TASK INSTRUCTIONS: Would you print the material exactly, starting at its first line and ending at the line holding "stickers=[(.78, 1.0, .84, .93, ['', ''], '#d8d0bc')])"?

RECORDED INFORMATION:

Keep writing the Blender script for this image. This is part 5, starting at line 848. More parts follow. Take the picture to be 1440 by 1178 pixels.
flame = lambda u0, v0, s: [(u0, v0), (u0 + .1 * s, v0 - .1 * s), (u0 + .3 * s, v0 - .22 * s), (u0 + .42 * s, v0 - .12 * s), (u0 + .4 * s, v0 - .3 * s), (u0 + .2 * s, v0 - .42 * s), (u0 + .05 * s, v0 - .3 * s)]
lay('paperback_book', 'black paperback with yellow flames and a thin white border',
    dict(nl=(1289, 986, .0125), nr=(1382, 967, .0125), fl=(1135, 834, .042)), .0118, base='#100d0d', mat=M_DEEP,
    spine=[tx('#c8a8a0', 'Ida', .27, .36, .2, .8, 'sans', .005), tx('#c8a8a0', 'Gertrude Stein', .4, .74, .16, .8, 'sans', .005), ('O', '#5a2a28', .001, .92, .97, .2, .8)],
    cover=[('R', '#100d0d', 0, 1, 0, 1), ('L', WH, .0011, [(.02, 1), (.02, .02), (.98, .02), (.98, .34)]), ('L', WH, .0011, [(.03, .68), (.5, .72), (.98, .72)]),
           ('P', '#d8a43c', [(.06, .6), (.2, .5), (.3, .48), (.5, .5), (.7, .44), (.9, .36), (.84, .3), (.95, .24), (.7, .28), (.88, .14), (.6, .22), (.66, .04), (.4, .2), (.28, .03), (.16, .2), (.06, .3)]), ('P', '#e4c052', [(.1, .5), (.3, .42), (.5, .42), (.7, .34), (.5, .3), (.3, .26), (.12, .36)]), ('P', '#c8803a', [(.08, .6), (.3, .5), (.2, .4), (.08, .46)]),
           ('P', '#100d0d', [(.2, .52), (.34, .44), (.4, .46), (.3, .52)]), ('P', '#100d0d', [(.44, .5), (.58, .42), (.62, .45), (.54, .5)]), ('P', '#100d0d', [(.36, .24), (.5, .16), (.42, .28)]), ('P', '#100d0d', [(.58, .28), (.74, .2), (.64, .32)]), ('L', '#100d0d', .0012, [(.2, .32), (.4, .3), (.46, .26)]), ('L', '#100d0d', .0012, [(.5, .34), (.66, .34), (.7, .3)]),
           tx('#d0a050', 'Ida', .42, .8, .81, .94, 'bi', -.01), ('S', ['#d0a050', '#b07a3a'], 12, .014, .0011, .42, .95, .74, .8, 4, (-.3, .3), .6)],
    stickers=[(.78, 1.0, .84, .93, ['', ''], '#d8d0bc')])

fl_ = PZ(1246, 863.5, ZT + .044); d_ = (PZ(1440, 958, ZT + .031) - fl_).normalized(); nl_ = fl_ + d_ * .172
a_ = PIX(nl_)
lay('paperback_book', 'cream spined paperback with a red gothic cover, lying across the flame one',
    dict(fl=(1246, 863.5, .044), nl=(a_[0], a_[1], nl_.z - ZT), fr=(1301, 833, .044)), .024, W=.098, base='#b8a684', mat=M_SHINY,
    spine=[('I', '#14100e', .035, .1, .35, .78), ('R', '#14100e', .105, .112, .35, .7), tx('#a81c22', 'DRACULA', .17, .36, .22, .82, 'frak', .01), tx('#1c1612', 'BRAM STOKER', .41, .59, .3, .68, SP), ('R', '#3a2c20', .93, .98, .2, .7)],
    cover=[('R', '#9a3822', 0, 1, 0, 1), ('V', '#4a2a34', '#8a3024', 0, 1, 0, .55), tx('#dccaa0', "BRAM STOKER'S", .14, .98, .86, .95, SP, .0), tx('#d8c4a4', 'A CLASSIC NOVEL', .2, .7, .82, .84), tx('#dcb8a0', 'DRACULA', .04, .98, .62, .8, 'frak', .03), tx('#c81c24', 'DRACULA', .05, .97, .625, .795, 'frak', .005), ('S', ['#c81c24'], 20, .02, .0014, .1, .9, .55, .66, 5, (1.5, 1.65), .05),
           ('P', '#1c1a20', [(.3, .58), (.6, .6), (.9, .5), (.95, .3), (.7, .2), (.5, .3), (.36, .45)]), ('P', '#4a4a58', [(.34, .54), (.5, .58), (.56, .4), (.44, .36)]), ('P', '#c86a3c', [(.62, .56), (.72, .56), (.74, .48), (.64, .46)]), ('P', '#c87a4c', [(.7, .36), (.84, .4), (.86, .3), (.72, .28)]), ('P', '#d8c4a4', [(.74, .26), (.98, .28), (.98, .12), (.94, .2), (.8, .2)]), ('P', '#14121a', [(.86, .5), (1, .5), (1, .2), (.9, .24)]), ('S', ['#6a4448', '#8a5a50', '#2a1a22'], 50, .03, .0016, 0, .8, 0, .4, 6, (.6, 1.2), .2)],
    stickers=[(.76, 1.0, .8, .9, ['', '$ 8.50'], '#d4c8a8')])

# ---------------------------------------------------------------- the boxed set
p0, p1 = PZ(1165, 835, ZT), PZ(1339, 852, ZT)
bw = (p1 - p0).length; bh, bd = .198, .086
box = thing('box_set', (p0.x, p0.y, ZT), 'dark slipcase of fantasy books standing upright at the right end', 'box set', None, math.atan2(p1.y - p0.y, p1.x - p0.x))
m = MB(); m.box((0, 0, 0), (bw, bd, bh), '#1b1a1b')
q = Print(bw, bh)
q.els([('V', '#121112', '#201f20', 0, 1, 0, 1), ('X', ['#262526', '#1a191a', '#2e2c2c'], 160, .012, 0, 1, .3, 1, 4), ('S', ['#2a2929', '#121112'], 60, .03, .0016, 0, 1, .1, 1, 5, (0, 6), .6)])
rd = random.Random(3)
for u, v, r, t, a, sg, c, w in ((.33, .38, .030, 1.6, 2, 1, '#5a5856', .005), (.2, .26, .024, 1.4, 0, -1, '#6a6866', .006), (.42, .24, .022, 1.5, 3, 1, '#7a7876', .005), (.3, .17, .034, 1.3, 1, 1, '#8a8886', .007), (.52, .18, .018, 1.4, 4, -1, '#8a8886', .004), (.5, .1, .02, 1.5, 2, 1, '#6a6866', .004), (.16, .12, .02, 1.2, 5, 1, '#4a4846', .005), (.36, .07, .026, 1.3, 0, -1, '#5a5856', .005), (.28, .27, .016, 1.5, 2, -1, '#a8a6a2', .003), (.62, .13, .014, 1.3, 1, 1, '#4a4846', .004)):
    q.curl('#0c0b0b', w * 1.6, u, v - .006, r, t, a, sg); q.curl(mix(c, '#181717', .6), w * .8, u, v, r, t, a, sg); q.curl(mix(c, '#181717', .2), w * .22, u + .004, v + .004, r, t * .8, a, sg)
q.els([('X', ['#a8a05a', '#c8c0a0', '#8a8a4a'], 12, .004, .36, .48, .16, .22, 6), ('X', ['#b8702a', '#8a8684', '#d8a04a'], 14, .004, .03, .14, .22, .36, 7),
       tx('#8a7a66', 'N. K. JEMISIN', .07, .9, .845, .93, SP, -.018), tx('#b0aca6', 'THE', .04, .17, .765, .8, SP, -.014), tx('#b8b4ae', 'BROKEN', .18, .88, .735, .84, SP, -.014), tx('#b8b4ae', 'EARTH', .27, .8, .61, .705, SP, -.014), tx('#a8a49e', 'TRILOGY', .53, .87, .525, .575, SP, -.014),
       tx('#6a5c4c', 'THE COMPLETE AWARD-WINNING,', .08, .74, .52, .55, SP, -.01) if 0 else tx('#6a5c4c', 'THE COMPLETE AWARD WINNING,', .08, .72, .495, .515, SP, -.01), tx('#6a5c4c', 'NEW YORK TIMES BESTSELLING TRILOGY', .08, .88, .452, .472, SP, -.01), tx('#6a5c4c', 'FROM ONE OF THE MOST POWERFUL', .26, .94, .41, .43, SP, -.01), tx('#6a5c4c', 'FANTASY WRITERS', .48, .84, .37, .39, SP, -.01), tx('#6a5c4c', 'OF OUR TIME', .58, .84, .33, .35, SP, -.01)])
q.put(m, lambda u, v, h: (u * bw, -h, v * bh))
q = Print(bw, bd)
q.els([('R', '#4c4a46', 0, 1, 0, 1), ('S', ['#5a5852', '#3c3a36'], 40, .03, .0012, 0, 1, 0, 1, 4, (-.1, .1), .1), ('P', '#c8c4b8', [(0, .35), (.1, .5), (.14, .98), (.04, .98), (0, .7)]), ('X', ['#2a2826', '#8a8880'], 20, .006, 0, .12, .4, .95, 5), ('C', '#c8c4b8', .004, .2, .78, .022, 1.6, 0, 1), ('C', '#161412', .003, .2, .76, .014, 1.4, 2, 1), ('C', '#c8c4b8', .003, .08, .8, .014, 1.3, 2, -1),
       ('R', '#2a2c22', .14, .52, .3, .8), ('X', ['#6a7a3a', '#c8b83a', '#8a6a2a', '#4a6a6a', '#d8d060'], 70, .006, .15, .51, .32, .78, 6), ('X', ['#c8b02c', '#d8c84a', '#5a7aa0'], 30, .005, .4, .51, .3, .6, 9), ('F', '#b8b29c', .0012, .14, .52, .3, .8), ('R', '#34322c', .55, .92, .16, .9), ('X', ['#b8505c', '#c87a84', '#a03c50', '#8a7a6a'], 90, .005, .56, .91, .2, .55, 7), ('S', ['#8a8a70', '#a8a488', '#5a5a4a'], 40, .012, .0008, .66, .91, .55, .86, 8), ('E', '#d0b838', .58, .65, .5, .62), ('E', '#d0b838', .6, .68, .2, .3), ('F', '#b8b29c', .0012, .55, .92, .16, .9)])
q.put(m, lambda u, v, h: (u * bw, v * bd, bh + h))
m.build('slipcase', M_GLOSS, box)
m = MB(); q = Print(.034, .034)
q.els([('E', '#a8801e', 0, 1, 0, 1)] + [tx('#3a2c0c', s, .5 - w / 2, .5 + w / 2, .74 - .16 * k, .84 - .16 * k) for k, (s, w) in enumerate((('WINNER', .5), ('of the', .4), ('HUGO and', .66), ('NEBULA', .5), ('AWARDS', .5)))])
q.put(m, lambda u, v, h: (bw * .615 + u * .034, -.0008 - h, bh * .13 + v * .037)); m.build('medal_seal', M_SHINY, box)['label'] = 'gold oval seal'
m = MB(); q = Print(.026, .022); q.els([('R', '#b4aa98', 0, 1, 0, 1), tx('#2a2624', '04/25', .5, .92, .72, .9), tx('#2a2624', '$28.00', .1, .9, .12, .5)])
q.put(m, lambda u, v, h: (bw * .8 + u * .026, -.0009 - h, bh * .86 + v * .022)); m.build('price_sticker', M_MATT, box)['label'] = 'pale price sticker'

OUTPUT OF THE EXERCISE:
Keep writing the Blender script for this image. This is part 5, starting at line 848. More parts follow. Take the picture to be 1440 by 1178 pixels.
flame = lambda u0, v0, s: [(u0, v0), (u0 + .1 * s, v0 - .1 * s), (u0 + .3 * s, v0 - .22 * s), (u0 + .42 * s, v0 - .12 * s), (u0 + .4 * s, v0 - .3 * s), (u0 + .2 * s, v0 - .42 * s), (u0 + .05 * s, v0 - .3 * s)]
lay('paperback_book', 'black paperback with yellow flames and a thin white border',
    dict(nl=(1289, 986, .0125), nr=(1382, 967, .0125), fl=(1135, 834, .042)), .0118, base='#100d0d', mat=M_DEEP,
    spine=[tx('#c8a8a0', 'Ida', .27, .36, .2, .8, 'sans', .005), tx('#c8a8a0', 'Gertrude Stein', .4, .74, .16, .8, 'sans', .005), ('O', '#5a2a28', .001, .92, .97, .2, .8)],
    cover=[('R', '#100d0d', 0, 1, 0, 1), ('L', WH, .0011, [(.02, 1), (.02, .02), (.98, .02), (.98, .34)]), ('L', WH, .0011, [(.03, .68), (.5, .72), (.98, .72)]),
           ('P', '#d8a43c', [(.06, .6), (.2, .5), (.3, .48), (.5, .5), (.7, .44), (.9, .36), (.84, .3), (.95, .24), (.7, .28), (.88, .14), (.6, .22), (.66, .04), (.4, .2), (.28, .03), (.16, .2), (.06, .3)]), ('P', '#e4c052', [(.1, .5), (.3, .42), (.5, .42), (.7, .34), (.5, .3), (.3, .26), (.12, .36)]), ('P', '#c8803a', [(.08, .6), (.3, .5), (.2, .4), (.08, .46)]),
           ('P', '#100d0d', [(.2, .52), (.34, .44), (.4, .46), (.3, .52)]), ('P', '#100d0d', [(.44, .5), (.58, .42), (.62, .45), (.54, .5)]), ('P', '#100d0d', [(.36, .24), (.5, .16), (.42, .28)]), ('P', '#100d0d', [(.58, .28), (.74, .2), (.64, .32)]), ('L', '#100d0d', .0012, [(.2, .32), (.4, .3), (.46, .26)]), ('L', '#100d0d', .0012, [(.5, .34), (.66, .34), (.7, .3)]),
           tx('#d0a050', 'Ida', .42, .8, .81, .94, 'bi', -.01), ('S', ['#d0a050', '#b07a3a'], 12, .014, .0011, .42, .95, .74, .8, 4, (-.3, .3), .6)],
    stickers=[(.78, 1.0, .84, .93, ['', ''], '#d8d0bc')])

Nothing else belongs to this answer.